* **Task directions**
You are to retype all of the data exactly as it appears.
■ ■ ■ ■
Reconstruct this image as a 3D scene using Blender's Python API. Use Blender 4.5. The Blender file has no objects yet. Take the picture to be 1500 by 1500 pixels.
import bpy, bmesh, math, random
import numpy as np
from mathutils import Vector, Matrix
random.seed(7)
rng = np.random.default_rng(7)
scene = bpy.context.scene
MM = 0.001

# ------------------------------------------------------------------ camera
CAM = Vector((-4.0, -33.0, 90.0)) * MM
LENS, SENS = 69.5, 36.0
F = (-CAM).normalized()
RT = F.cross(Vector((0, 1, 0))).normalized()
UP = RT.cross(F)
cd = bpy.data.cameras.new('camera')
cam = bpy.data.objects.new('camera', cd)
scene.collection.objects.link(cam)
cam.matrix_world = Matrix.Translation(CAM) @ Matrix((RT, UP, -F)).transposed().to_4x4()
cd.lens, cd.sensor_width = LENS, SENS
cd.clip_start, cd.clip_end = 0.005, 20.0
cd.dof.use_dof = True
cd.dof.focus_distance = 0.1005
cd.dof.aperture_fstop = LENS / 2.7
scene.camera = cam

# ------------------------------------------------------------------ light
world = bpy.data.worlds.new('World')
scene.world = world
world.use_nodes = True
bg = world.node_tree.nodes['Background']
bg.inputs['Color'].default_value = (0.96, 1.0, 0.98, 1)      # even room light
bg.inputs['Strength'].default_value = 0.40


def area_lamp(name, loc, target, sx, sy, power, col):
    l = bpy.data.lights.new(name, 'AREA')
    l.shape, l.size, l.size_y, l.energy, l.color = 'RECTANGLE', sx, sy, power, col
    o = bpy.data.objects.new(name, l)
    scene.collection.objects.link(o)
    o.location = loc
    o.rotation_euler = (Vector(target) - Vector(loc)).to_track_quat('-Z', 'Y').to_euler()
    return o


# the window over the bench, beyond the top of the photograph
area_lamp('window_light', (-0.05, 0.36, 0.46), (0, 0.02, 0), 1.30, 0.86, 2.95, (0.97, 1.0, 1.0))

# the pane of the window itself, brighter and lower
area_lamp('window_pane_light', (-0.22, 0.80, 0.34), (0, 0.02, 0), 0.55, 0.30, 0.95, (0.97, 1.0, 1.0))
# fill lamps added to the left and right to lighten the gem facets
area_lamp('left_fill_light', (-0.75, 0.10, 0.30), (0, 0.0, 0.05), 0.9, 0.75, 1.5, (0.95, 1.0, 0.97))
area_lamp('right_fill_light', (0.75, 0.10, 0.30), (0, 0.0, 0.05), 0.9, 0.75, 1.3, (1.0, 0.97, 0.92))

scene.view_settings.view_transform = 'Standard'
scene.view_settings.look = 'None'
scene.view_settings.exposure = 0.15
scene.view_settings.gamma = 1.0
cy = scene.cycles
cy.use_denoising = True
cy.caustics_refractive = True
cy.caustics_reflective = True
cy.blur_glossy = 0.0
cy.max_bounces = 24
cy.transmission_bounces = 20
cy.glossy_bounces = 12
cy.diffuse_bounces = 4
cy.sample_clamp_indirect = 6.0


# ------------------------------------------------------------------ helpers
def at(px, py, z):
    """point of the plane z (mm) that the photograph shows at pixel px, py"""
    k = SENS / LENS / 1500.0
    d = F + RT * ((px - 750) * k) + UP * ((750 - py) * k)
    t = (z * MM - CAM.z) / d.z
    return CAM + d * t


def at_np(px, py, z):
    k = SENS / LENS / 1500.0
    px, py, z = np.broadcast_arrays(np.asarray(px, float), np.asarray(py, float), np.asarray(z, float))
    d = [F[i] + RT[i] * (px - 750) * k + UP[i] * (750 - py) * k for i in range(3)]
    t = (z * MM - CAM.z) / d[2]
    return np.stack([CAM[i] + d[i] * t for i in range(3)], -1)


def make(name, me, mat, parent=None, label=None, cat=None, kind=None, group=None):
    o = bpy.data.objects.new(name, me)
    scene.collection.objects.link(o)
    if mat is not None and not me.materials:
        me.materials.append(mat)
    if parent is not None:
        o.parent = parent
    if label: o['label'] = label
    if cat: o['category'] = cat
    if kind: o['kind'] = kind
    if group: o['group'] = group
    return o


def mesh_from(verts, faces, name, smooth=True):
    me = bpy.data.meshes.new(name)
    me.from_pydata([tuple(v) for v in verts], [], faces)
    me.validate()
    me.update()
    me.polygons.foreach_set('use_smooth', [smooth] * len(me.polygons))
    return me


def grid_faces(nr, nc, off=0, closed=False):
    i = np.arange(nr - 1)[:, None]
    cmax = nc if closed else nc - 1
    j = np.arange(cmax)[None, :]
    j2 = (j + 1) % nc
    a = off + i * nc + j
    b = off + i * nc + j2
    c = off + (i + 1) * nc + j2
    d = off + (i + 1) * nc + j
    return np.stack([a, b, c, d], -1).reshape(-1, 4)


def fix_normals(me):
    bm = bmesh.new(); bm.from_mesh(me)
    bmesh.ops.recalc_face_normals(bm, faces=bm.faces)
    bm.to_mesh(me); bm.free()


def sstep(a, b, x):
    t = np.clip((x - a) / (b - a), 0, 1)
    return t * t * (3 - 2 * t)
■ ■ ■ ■
* **Worked answer**
Reconstruct this image as a 3D scene using Blender's Python API. Use Blender 4.5. The Blender file has no objects yet. Take the picture to be 1500 by 1500 pixels.
import bpy, bmesh, math, random
import numpy as np
from mathutils import Vector, Matrix
random.seed(7)
rng = np.random.default_rng(7)
scene = bpy.context.scene
MM = 0.001

# ------------------------------------------------------------------ camera
CAM = Vector((-4.0, -33.0, 90.0)) * MM
LENS, SENS = 69.5, 36.0
F = (-CAM).normalized()
RT = F.cross(Vector((0, 1, 0))).normalized()
UP = RT.cross(F)
cd = bpy.data.cameras.new('camera')
cam = bpy.data.objects.new('camera', cd)
scene.collection.objects.link(cam)
cam.matrix_world = Matrix.Translation(CAM) @ Matrix((RT, UP, -F)).transposed().to_4x4()
cd.lens, cd.sensor_width = LENS, SENS
cd.clip_start, cd.clip_end = 0.005, 20.0
cd.dof.use_dof = True
cd.dof.focus_distance = 0.1005
cd.dof.aperture_fstop = LENS / 2.7
scene.camera = cam

# ------------------------------------------------------------------ light
world = bpy.data.worlds.new('World')
scene.world = world
world.use_nodes = True
bg = world.node_tree.nodes['Background']
bg.inputs['Color'].default_value = (0.96, 1.0, 0.98, 1)      # even room light
bg.inputs['Strength'].default_value = 0.40


def area_lamp(name, loc, target, sx, sy, power, col):
    l = bpy.data.lights.new(name, 'AREA')
    l.shape, l.size, l.size_y, l.energy, l.color = 'RECTANGLE', sx, sy, power, col
    o = bpy.data.objects.new(name, l)
    scene.collection.objects.link(o)
    o.location = loc
    o.rotation_euler = (Vector(target) - Vector(loc)).to_track_quat('-Z', 'Y').to_euler()
    return o


# the window over the bench, beyond the top of the photograph
area_lamp('window_light', (-0.05, 0.36, 0.46), (0, 0.02, 0), 1.30, 0.86, 2.95, (0.97, 1.0, 1.0))

# the pane of the window itself, brighter and lower
area_lamp('window_pane_light', (-0.22, 0.80, 0.34), (0, 0.02, 0), 0.55, 0.30, 0.95, (0.97, 1.0, 1.0))
# fill lamps added to the left and right to lighten the gem facets
area_lamp('left_fill_light', (-0.75, 0.10, 0.30), (0, 0.0, 0.05), 0.9, 0.75, 1.5, (0.95, 1.0, 0.97))
area_lamp('right_fill_light', (0.75, 0.10, 0.30), (0, 0.0, 0.05), 0.9, 0.75, 1.3, (1.0, 0.97, 0.92))

scene.view_settings.view_transform = 'Standard'
scene.view_settings.look = 'None'
scene.view_settings.exposure = 0.15
scene.view_settings.gamma = 1.0
cy = scene.cycles
cy.use_denoising = True
cy.caustics_refractive = True
cy.caustics_reflective = True
cy.blur_glossy = 0.0
cy.max_bounces = 24
cy.transmission_bounces = 20
cy.glossy_bounces = 12
cy.diffuse_bounces = 4
cy.sample_clamp_indirect = 6.0


# ------------------------------------------------------------------ helpers
def at(px, py, z):
    """point of the plane z (mm) that the photograph shows at pixel px, py"""
    k = SENS / LENS / 1500.0
    d = F + RT * ((px - 750) * k) + UP * ((750 - py) * k)
    t = (z * MM - CAM.z) / d.z
    return CAM + d * t


def at_np(px, py, z):
    k = SENS / LENS / 1500.0
    px, py, z = np.broadcast_arrays(np.asarray(px, float), np.asarray(py, float), np.asarray(z, float))
    d = [F[i] + RT[i] * (px - 750) * k + UP[i] * (750 - py) * k for i in range(3)]
    t = (z * MM - CAM.z) / d[2]
    return np.stack([CAM[i] + d[i] * t for i in range(3)], -1)


def make(name, me, mat, parent=None, label=None, cat=None, kind=None, group=None):
    o = bpy.data.objects.new(name, me)
    scene.collection.objects.link(o)
    if mat is not None and not me.materials:
        me.materials.append(mat)
    if parent is not None:
        o.parent = parent
    if label: o['label'] = label
    if cat: o['category'] = cat
    if kind: o['kind'] = kind
    if group: o['group'] = group
    return o


def mesh_from(verts, faces, name, smooth=True):
    me = bpy.data.meshes.new(name)
    me.from_pydata([tuple(v) for v in verts], [], faces)
    me.validate()
    me.update()
    me.polygons.foreach_set('use_smooth', [smooth] * len(me.polygons))
    return me


def grid_faces(nr, nc, off=0, closed=False):
    i = np.arange(nr - 1)[:, None]
    cmax = nc if closed else nc - 1
    j = np.arange(cmax)[None, :]
    j2 = (j + 1) % nc
    a = off + i * nc + j
    b = off + i * nc + j2
    c = off + (i + 1) * nc + j2
    d = off + (i + 1) * nc + j
    return np.stack([a, b, c, d], -1).reshape(-1, 4)


def fix_normals(me):
    bm = bmesh.new(); bm.from_mesh(me)
    bmesh.ops.recalc_face_normals(bm, faces=bm.faces)
    bm.to_mesh(me); bm.free()


def sstep(a, b, x):
    t = np.clip((x - a) / (b - a), 0, 1)
    return t * t * (3 - 2 * t)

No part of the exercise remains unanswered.